A friend’s daughter said that people have to pay in order to have a good experience in today’s virtual (game) worlds. “It’s just like the real world in that respect,” she added. As this half-Chinese gal is currently polishing up her resume for college applications and refused my suggestion to “pull an Elizabeth Warren,” I worked her observation into a backup suggestion: start a non-profit organization devoted to reducing inequality in the virtual world(s). There are already a lot of non-profits attacking the challenge of inequality in the physical world (by paying their own executives above-market and above-median salaries?). She could carve out a niche by taking care of those who are disadvantaged in the virtual/online world.
Readers: What do you think? If people are spending more and more time online, shouldn’t we be just as concerned about inequality there as in the physical world?

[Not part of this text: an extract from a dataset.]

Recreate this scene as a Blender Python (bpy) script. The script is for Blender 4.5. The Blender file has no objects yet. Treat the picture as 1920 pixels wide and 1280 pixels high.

Or it isn’t worth worrying about because once we make everyone equal financially in the real world that will automatically take care of inequality in the virtual world?
Suppose your black avatar experienced discrimination in a virtual world, would that be an offense even if you are “really white”? Or is the real offense cultural misappropriation, for using a black avatar while white?
The virtual world makes kids stupid, therefore virtual poverty evens out the playing field in the real world.
http://fortune.com/2018/12/11/nih-kids-screen-time-study-2018-brain-development/
c.f. “Harrison Bergeron” by Kurt Vonnegut
Would she be addressing inequality among people who participate in the virtual world, or inequality among bots, programs, and other non-human entities?
We may soon have a world where most of the texting is between bots and other bots. If so, some bots could be bullying other bots. Gender-fluid bots might suffer abuse. Somebody must be looking into this.
Hasbro Corporation, which swallowed up Milton Bradley and Parker Brothers over the past few decades, still makes a decent handful of thrilling and challenging board games, most of which aren’t very expensive. And I’ll bet you can find them by the shelf load at garage and tag sales, literally in perfect, barely-played condition. We still have dice, too – and what man born in the 20th century didn’t learn about probability and statistics courtesy of a few well-played games of chance? If these kids can’t afford a better virtual experience, there’s plenty of good old-fashioned gaming available the lo-tech way.
And to your questions:
1) See below.
2) Yes. Get them out of the virtual world and give them playing cards, dice and board games.
3) That’s a trick question. It is premised on a fallacy so it doesn’t merit an answer, which wouldn’t even be wrong.